Wake Up Dead Man has a Catholic milieu because, as Johnson admits, the Roman church has that gothic thing down in a way even the most terrifying Protestant evangelicals can’t match. The film is set in Chimney Rock, a fictional insular township in upstate New York that features a cathedral-sized house of worship, a tomb designed to assuage a Poe-like terror of premature burial (impossible to get into without specialised equipment, easy to get out of with a light shove), and a splendidly murderable pastor, Monsignor Jefferson Wicks (Josh Brolin). The case begins when Monsignor Wicks, a drunken tyrant, is stabbed during mass when only briefly out of sight of the congregation. Blanc, as ever, doesn’t show up until late in the day. Craig’s detective always cedes ground to a guest star – Ana de Armas, Janelle Monae. Now it’s the turn of Josh O’Connor, who gets a meaty role as a put-upon innocent surrounded by predators. O’Connor’s Father Duplenticy is a short-fused priest (an ex-boxer who killed a man in the ring) sent to Chimney Rock either as punishment or in the hope he’ll unseat Wicks.
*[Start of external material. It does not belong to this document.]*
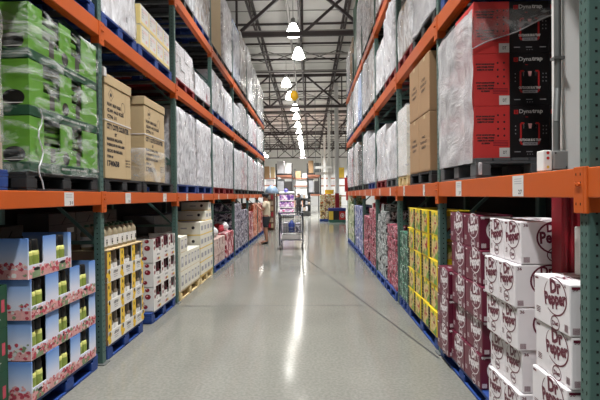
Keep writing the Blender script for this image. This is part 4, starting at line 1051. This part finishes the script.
# ------------------------------------------------------------------ far end of the hall
FARO = mat('far_shelf_brown', (158, 104, 80), .6, var=.1)
def far_rack(name, x0, x1, y, d, levels, label, frame=STEEL):
    r = empty(name, (x0, y, 0), label, 'rack'); W = x1 - x0
    for xx in (0, W):
        mb = MB()
        for yy in (0, d): mb = MB(); mb.bar((xx, yy, 0), (xx, yy, max(levels) + 1.0), .1, frame); mb.build('upright', r)
    for z in levels:
        mb = MB(); mb.box((0, -.05, z - .16), (W, .05, z), FARO); mb.box((0, .05, z - .04), (W, d, z), FARO); mb.build('shelf', r)
    return r
far_rack('back_rack', -7.0, -4.2, 58, 1.2, [1.6, 3.0, 3.9], 'brown-shelved rack at the back wall, behind the shopper')
far_rack('back_rack', -2.1, -.25, 58, 1.2, [1.6, 2.9, 3.85], 'brown-shelved rack at the back wall, middle of the view')
far_rack('back_rack', 1.4, 5.2, 58, 1.2, [1.6, 2.9, 3.85], 'brown-shelved rack at the back wall, behind white columns')
bx = 0
for (x, z, w, h, m, lab) in [(-6.0, 3.9, .8, 1.5, BROWN, 'brown carton on top of the back rack behind the shopper, left'), (-5.0, 3.9, .5, 1.4, TAN, 'tan carton on top of the back rack behind the shopper, right'), (-5.6, 3.0, 1.0, .7, PINKWH, 'pale carton on the lower shelf behind the shopper'),
                             (-1.9, 3.85, .75, .9, TAN, 'tan carton on top of the middle back rack'), (-1.0, 3.85, .7, .6, WHITE, 'white carton on top of the middle back rack'), (-1.9, 2.9, 1.6, .55, PINKWH, 'pale carton on the second shelf of the middle back rack'),
                             (-1.9, 1.6, 1.5, .9, WHITE, 'white carton low in the middle back rack'), (1.8, 3.85, 1.0, .9, WHITE, 'white carton on the back rack behind the columns'), (3.4, 3.85, 1.0, 1.3, YELG, 'yellow carton on the back rack at right'), (2.0, 2.9, 1.4, .6, PINKWH, 'pale carton low behind the columns')]:
    mb = MB(); mb.box((x, 58.1, z + .002), (x + w, 59.0, z + h), m, .01); tag(mb.build('far_carton'), lab, 'carton')
# racks seen end-on
for i, (x0, x1, nm) in enumerate([(-2.95, -1.55, 'left of the cart'), (-.20, .92, 'right of the cart')]):
    y = 40; far_rack('end_rack', x0, x1, y, 8, [1.75, 3.45], 'grey rack seen end-on in the distance, %s' % nm, frame=DARKSTEEL)
    n = 0
    for z, h, ms in ((1.752, 1.35, (GREYG, DARKG)), (3.452, 1.25, (PINKWH, WHITE) if i == 0 else (BROWN, STEEL))):
        for k in range(2):
            w = (x1 - x0 - .14) / 2; mb = MB(); mb.box((x0 + .06 + k * (w + .02), y + .1, z), (x0 + .06 + k * (w + .02) + w, y + 1.2, z + .13), BLACKP)
            mb.box((x0 + .08 + k * (w + .02), y + .12, z + .132), (x0 + .04 + k * (w + .02) + w, y + 1.2, z + h - .2 * k), ms[k], .02)
            tag(mb.build('far_load'), 'distant load on %s shelf of end-on rack %s, %s half' % ('lower' if z < 2 else 'upper', nm, ['left', 'right'][k]), 'pallet load')
# displays beyond the left rack
PURP = patchy('purple_pack_print', [(0, (90, 60, 130)), (.44, (170, 130, 170)), (.53, (222, 210, 222)), (.62, (190, 90, 140))], 3)
mb = MB(); mb.box((-2.15, 21.6, 0), (-1.72, 22.6, 1.75), mat('brown_end_shelf', (120, 84, 68), .6, var=.2)); 
r = empty('end_display', (-2.0, 21.2, 0), 'brown shelf display at the far end of the left rack', 'display')
mb.v = [(a + 2.0, b - 21.2, c) for a, b, c in mb.v]; mb.build('shelf_body', r)
for k in range(6):
    mb = MB()
    for q in range(3): mb.box((-.10 + q * .125, .30, .12 + k * .27), (.0 + q * .125, .398, .12 + k * .27 + .2), (WARMG, REDG, TAN)[(q + k) % 3], .01)
    mb.build('goods_row', r)
bm = bmesh.new(); bmesh.ops.create_icosphere(bm, subdivisions=3, radius=1)
for v in bm.verts: v.co = Vector((v.co.x * .33, v.co.y * .4, max(-.02, v.co.z * .36 * (1 + .2 * noise.noise(v.co * 2)))))
me = bpy.data.meshes.new('bag'); bm.to_mesh(me); bm.free(); me.materials.append(mat('pale_blue_cover', (178, 206, 236), .35, var=.1, scale=6))
for p in me.polygons: p.use_smooth = True
o = bpy.data.objects.new('plastic_cover', me); C.objects.link(o); o.location = (-1.86, 22.1, 1.775); tag(o, 'pale blue plastic cover on top of the brown end display', 'cover')
r = empty('purple_display', (-2.25, 33, 0), 'white shelving with purple packages beyond the shopper', 'display')
mb = MB(); mb.box((0, .5, 0), (1.1, .6, 1.95), WHITE); 
for z in (.3, .8, 1.3, 1.85): mb.box((0, 0, z - .04), (1.1, .5, z), WHITE)
mb.build('shelving', r)
for k, z in enumerate((.302, .802, 1.302)):
    for q in range(5): mb = MB(); mb.box((.03 + q * .21, .03, z), (.22 + q * .21, .4, z + .40), PURP, .015); mb.build('package', r)
mb = MB(); mb.lathe([(.02, 0), (.12, .03), (.16, .14), (.11, .26), (.02, .29)], mat('violet_ball', (74, 66, 140), .4, var=.1), 14, at=(-1.75, 33.25, 1.855)); tag(mb.build('violet_ball'), 'round violet bag on top of the purple package shelving', 'bag')
r = empty('mixed_display', (-.95, 36, 0), 'grey and black mixed goods display beyond the cart', 'display')
mb = MB(); mb.box((0, .4, 0), (1.0, .5, 1.7), GREYG)
for z in (.4, .9, 1.4): mb.box((0, 0, z - .04), (1.0, .4, z), DARKSTEEL)
mb.build('shelving', r)
for k, z in enumerate((.402, .902, 1.402)):
    for q in range(5): mb = MB(); mb.box((.03 + q * .19, .03, z), (.20 + q * .19, .3, z + (.2, .35, .28, .4, .3)[(q + k) % 5]), (CHAR, GREYG, WARMG, PINKWH)[(q + 2 * k) % 4], .015); mb.build('goods', r)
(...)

The Monsignor had inherited the parish from his grandfather, a billionaire who came to the priesthood late in life, after fathering Wicks’ mother (known in his personal mythology as ‘the harlot whore’). A flock of diehards, bound to Wicks by fear as much as faith, make perfect suspects, each with amusing, sinister or poignant tics: fanatic housekeeper (Glenn Close), turned-to-God science fiction writer (Andrew Scott), cellist chairbound by chronic pain (Cailee Spaeny), high-end lawyer (Kerry Washington) forced to be adoptive mother to a would-be MAGA politico (Daryl Mccormack), hulking handyman (Thomas Haden Church) and bitterly divorced doctor (Jeremy Renner).
In the spirit of Catholic mystery writer G.K. Chesterton, Johnson uses an apparent dark miracle to inspire a debate about faith. The rational Blanc and the religious Duplenticy have different definitions of ‘mystery’, though if any form of fictional world bears the tell-tale marks of a creator it’s the classic whodunit, where every incident, object or person has a purpose which must eventually become apparent. In parallel with A Haunting in Venice (2023), the third of Branagh’s Poirot pictures, Wake Up Dead Man forces its sleuth to ponder a spiritual side of life which might not be compatible with carrying out his plot purpose as the man who finds all the answers.
It’s darker in look and subject than the earlier films, but – like Craig’s obvious relish with Blanc’s improbable accent – Wake Up Dead Man remains extraordinarily pleasurable, a meal of brain food garnished with wicked wit.
► Wake Up Dead Man: A Knives Out Mystery is in UK cinemas now.